Leveraging assets should be a walk in the park for Troy Bowker who spent a decade working as an investment banker in London and New York before returning to New Zealand to create his own investment empire.
Founded in 2008, Caniwi Capital Partners has built up a $300 million property portfolio that includes student accommodation, commercial property and even a chicken processing facility leased to Tegel. One of the biggest assets is the $37.5 million Katharine Jermyn Hall in Boulcott St, which provides accommodation for first-year Victoria University students.
Bowker’s investment approach is focused on the value of lease cashflows and the portfolio boasts a weighted average lease term (WALT) of more than 19 years. “We invest in assets with long leases and that enables us to fund them with a relatively less conservative debt gearing and take advantage of the financial arbitrage.” Not that Caniwi is afraid to sell. A commercial office block bought for $43.5m in 2012 was sold less than four years later for $56m.
Caniwi’s private equity division aims to acquire high-quality small- to medium-sized enterprises with a goal of building a $100m portfolio over the next two years. “We continue to see value in acquiring businesses within the size range we are targeting and we are achieving very high returns on equity through a combination of improved management, financial processes and governance” Bowker says.
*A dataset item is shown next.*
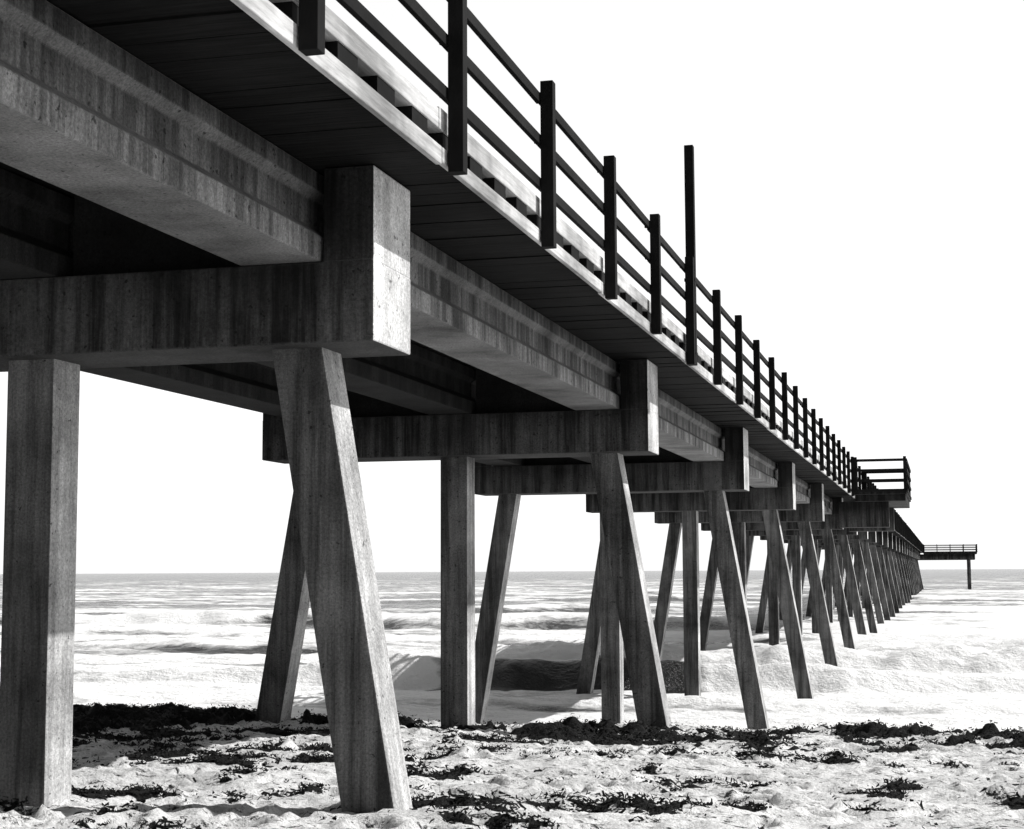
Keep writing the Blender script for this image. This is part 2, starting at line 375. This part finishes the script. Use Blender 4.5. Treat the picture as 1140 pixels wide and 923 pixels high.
def platform(name,ya,yb,x1,xs1,pileflag=True):
    e=empty(name);e.parent=pier
    a=MB();a.box(xpr+.06,x1,ya,yb,Zbt-.25,Zbt-.02);a.box(xpr+.055,x1+.05,ya-.05,yb+.05,Zbt-.018,Zbt+.10)
    a.make("platform_deck",m_conc,e,.01)
    r=MB()
    n=max(1,round((x1-xpr)/1.8));nn=max(1,round((yb-ya)/2.4))
    for yv in (ya,yb):
        for i in range(n+1):
            xx=xpr+.1+(x1-xpr-.1)*i/n;r.box(xx-.05,xx+.05,yv-.05,yv+.05,Zbt+.10,Zpb+H)
        for z in zr+[zr[2]-.34]: r.box(xpr,x1,yv-.08,yv-.052,z-.045,z+.045)
    for i in range(nn+1):
        yv=ya+(yb-ya)*i/nn;r.box(x1-.049,x1+.051,yv-.049,yv+.049,Zbt+.1,Zpb+H)
    for z in zr+[zr[2]-.34]: r.box(x1+.052,x1+.08,ya,yb,z-.045,z+.045)
    r.make("platform_railing",m_rail,e)
    c=MB()
    for yv in (ya+.6,yb-.6):
        c.box(xR+.01,xs1,yv-.4,yv+.4,Zcb,Zbt-.252)
        if pileflag: pile(c,x1-1.2,x1-1.2,yv,Zcb+.02,-3,.45)
    c.make("platform_supports",m_conc,e,.01)
yb_=Y0p+2.44*20
platform("bait_platform",yb_,yb_+7,xpr+1.72,xpr+1.15,pileflag=False)
platform("pier_head",yend-8,yend+.6,xpr+7.9,xpr+7.6)
# ---------------- light ----------------
el=math.radians(45);az=math.radians(19)
sd=Vector((math.cos(el)*math.cos(az),math.cos(el)*math.sin(az),math.sin(el)))
ld=bpy.data.lights.new("sun",'SUN');ld.energy=5;ld.angle=math.radians(.5);ld.color=(1,.99,.975)
lo=bpy.data.objects.new("sun",ld);bpy.context.collection.objects.link(lo);lo.rotation_euler=sd.to_track_quat('Z','Y').to_euler()
w=bpy.data.worlds.new("World");sc.world=w;w.use_nodes=True;nt=w.node_tree;bg=nt.nodes['Background']
sky=N(nt,'ShaderNodeTexSky');sky.sky_type='NISHITA';sky.sun_disc=False;sky.sun_elevation=el;sky.sun_rotation=math.radians(90)-az
sky.dust_density=1
bw_=N(nt,'ShaderNodeRGBToBW');nt.links.new(sky.outputs[0],bw_.inputs[0])
tc=N(nt,'ShaderNodeTexCoord');sp=N(nt,'ShaderNodeSeparateXYZ');nt.links.new(tc.outputs['Generated'],sp.inputs[0])
mr=N(nt,'ShaderNodeMapRange');nt.links.new(sp.outputs[1],mr.inputs[0])
mr.inputs[1].default_value=.1;mr.inputs[2].default_value=.75;mr.inputs[3].default_value=0;mr.inputs[4].default_value=.8/.1  # added seaward brightening; sky behind stays dim so landward faces remain dark
nt.links.new(mth(nt,'ADD',mth(nt,'MULTIPLY',bw_.outputs[0],.8),mr.outputs[0]),bg.inputs[0]);bg.inputs[1].default_value=.1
The latest purchase, for an undisclosed sum, is Auckland-based Lancer Aluminium, which Bowker says will give him exposure to the booming Auckland residential construction market. "Virtually every home is going to have aluminium doors and windows. Companies like Lancer are central to the government achieving its KiwiBuild policy objectives.”
Born and raised in Hawke’s Bay, Bowker graduated with a bachelor of management studies from Waikato University before moving to the University of Auckland where he then completed a masters degree in tax policy and economics while working for Ernst & Young.
In London during the heady pre-global financial crisis financial boom, he spent time at Lehman Brothers, Swiss Re and HSBC as an adviser and investment banker. However, Bowker sensed the markets were becoming overheated and decided to sell up and return home with his young family just before the bubble burst. Having “made a bit of money” over the previous decade, he says “the time to invest my own capital was at the bottom of the market, so it was about picking when that was going to occur.”
A keen sportsman, Bowker has recruited Olympic rower Rob Waddell as a partner in a new regional investment fund and in early 2018 he bought a 12.5% stake in the Hurricanes rugby franchise.